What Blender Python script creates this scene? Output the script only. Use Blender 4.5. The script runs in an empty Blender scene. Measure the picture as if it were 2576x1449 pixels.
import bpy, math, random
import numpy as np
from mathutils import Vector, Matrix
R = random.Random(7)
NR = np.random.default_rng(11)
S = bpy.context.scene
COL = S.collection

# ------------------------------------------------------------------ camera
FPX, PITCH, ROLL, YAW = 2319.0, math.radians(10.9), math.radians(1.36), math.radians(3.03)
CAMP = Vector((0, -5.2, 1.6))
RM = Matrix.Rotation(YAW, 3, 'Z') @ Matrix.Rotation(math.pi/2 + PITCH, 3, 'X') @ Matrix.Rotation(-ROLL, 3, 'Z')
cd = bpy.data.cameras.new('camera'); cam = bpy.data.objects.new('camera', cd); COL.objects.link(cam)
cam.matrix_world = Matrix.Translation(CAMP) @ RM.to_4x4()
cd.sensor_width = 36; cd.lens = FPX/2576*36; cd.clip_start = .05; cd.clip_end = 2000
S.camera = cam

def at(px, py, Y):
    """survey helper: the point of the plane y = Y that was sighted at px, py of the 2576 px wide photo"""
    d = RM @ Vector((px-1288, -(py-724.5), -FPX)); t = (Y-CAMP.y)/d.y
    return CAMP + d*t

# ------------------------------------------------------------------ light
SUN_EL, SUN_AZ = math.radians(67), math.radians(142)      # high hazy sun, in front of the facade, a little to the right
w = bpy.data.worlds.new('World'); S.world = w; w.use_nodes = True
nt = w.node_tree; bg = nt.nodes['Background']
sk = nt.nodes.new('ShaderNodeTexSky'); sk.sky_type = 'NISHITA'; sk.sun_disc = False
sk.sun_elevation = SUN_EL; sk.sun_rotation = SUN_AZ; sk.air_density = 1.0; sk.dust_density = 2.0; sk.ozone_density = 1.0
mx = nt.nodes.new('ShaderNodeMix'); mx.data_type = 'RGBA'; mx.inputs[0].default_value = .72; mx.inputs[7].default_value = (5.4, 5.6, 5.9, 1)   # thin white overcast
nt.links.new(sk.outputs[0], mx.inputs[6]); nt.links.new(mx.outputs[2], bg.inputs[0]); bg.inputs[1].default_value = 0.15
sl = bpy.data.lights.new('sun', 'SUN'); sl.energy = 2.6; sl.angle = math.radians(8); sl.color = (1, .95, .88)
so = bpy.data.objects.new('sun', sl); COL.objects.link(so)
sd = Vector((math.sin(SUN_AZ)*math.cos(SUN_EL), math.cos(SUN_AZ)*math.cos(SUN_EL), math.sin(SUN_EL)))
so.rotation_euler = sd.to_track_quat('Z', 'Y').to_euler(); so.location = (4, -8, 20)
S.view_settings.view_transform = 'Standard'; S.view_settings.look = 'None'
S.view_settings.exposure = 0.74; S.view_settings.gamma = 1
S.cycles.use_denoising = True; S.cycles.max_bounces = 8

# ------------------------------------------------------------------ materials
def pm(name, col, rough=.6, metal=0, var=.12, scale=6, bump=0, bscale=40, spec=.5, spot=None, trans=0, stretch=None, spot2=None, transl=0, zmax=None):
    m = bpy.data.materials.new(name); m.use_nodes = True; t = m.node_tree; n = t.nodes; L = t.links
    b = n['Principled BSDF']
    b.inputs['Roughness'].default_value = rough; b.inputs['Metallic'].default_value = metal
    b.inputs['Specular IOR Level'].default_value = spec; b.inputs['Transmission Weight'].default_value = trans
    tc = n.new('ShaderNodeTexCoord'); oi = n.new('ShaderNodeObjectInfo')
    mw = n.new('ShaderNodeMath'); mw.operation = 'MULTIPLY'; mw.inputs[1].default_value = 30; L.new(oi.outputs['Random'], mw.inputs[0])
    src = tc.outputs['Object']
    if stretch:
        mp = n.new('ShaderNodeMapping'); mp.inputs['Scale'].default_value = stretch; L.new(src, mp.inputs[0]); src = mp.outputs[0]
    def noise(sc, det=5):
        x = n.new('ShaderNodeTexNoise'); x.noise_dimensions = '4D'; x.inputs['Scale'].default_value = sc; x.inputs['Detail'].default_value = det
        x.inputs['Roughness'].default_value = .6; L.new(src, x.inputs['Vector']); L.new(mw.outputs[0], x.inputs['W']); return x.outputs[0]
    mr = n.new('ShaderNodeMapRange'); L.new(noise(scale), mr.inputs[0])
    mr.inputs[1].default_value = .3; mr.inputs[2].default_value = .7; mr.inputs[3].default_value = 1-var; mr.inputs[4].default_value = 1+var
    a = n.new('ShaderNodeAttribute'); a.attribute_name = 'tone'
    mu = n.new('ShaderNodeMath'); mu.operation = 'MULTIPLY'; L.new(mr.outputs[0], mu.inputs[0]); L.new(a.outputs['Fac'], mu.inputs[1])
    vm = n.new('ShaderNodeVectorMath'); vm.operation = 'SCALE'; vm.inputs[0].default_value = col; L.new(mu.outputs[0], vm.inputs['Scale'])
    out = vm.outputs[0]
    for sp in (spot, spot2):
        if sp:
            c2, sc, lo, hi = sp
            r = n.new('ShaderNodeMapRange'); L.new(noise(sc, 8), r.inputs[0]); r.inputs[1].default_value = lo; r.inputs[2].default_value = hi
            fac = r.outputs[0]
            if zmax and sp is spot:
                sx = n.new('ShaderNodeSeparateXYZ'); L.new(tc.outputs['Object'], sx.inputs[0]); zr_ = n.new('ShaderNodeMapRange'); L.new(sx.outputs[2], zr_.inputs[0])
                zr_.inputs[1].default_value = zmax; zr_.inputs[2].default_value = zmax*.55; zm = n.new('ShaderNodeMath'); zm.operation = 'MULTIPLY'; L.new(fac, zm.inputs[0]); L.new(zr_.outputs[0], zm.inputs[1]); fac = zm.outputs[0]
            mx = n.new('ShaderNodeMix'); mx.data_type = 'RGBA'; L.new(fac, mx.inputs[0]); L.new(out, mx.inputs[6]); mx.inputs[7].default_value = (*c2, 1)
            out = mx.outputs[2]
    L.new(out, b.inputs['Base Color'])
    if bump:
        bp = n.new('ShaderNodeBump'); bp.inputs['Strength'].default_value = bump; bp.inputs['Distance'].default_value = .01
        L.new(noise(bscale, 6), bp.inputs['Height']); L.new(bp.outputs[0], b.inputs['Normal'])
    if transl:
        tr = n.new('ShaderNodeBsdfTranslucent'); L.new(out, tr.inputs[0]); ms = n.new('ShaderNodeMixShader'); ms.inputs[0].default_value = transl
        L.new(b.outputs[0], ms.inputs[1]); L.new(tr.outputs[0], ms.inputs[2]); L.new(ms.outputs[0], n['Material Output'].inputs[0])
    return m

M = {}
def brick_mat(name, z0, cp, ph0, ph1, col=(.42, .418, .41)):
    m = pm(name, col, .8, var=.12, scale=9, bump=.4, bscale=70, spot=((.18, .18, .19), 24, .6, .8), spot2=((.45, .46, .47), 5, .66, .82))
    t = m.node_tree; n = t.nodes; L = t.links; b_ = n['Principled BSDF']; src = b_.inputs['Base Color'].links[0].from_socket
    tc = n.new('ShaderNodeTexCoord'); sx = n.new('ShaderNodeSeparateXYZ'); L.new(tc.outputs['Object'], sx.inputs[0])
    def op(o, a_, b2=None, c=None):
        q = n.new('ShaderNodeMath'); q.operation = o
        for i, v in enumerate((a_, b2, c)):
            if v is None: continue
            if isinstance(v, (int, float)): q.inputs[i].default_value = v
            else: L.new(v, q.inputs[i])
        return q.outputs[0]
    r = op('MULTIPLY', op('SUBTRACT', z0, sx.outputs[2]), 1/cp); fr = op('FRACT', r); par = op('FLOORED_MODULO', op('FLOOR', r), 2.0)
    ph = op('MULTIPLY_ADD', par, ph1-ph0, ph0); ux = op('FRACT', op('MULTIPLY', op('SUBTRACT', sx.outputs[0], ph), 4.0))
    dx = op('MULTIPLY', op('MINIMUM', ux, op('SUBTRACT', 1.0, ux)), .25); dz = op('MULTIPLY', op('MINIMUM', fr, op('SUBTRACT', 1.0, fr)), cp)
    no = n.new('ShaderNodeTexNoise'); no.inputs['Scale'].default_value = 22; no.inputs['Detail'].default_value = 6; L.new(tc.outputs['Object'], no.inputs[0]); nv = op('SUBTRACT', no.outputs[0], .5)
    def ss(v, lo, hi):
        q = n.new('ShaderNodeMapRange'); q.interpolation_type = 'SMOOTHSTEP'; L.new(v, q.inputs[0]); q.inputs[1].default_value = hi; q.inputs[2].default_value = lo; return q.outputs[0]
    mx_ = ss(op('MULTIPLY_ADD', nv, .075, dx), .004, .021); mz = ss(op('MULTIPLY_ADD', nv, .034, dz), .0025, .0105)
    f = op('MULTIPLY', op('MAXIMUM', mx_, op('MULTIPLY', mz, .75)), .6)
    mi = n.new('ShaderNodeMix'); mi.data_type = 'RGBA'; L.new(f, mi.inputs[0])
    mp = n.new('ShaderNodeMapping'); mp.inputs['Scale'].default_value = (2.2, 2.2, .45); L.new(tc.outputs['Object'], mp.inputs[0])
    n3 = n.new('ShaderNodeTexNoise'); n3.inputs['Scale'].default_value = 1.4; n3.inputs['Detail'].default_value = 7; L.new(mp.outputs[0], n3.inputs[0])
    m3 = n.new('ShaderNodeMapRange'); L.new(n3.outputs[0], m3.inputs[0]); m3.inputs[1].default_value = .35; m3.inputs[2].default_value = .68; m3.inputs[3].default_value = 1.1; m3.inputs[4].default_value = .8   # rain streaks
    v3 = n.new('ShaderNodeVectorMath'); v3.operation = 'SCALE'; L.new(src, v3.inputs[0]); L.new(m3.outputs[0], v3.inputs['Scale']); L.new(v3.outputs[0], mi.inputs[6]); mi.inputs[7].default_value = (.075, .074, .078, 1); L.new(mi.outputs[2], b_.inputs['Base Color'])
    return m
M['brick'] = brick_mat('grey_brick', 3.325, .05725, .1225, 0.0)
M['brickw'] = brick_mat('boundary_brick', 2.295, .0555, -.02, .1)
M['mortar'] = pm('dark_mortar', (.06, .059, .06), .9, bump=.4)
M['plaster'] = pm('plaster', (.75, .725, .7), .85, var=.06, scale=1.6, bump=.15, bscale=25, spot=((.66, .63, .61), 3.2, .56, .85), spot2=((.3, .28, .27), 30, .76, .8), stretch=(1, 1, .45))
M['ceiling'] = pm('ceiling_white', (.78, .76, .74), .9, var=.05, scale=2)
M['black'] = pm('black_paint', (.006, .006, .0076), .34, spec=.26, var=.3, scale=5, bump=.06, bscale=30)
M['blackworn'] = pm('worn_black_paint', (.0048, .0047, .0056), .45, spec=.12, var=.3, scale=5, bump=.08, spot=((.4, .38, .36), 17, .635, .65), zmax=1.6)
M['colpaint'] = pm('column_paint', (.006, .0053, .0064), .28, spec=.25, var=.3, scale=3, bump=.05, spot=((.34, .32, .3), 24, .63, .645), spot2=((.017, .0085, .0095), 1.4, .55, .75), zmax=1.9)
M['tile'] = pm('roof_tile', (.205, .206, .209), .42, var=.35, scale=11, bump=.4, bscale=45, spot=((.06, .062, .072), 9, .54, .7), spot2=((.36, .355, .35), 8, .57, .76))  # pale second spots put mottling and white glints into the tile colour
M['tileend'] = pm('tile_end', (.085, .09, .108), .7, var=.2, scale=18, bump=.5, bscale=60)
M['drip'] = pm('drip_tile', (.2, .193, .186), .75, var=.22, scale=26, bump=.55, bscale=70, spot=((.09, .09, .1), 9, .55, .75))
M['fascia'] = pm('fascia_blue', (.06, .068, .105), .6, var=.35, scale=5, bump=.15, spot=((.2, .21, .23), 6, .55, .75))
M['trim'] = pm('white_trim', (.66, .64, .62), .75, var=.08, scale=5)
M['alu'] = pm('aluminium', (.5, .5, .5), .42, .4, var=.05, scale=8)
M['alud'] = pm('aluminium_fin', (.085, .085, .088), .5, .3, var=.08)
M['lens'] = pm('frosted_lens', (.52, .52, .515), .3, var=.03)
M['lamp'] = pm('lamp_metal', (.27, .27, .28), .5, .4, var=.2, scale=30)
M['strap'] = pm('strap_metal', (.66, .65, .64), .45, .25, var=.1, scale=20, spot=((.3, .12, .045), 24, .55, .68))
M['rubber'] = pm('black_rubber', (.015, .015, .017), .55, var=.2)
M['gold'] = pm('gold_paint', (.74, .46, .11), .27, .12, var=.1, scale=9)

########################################

- _Problem requirements_: Without changing anything, quote the lines from the top of the data to the line that contains "return CAMP + d*t", including that line.

- _Solved exercise_:
What Blender Python script creates this scene? Output the script only. Use Blender 4.5. The script runs in an empty Blender scene. Measure the picture as if it were 2576x1449 pixels.
import bpy, math, random
import numpy as np
from mathutils import Vector, Matrix
R = random.Random(7)
NR = np.random.default_rng(11)
S = bpy.context.scene
COL = S.collection

# ------------------------------------------------------------------ camera
FPX, PITCH, ROLL, YAW = 2319.0, math.radians(10.9), math.radians(1.36), math.radians(3.03)
CAMP = Vector((0, -5.2, 1.6))
RM = Matrix.Rotation(YAW, 3, 'Z') @ Matrix.Rotation(math.pi/2 + PITCH, 3, 'X') @ Matrix.Rotation(-ROLL, 3, 'Z')
cd = bpy.data.cameras.new('camera'); cam = bpy.data.objects.new('camera', cd); COL.objects.link(cam)
cam.matrix_world = Matrix.Translation(CAMP) @ RM.to_4x4()
cd.sensor_width = 36; cd.lens = FPX/2576*36; cd.clip_start = .05; cd.clip_end = 2000
S.camera = cam

def at(px, py, Y):
    """survey helper: the point of the plane y = Y that was sighted at px, py of the 2576 px wide photo"""
    d = RM @ Vector((px-1288, -(py-724.5), -FPX)); t = (Y-CAMP.y)/d.y
    return CAMP + d*t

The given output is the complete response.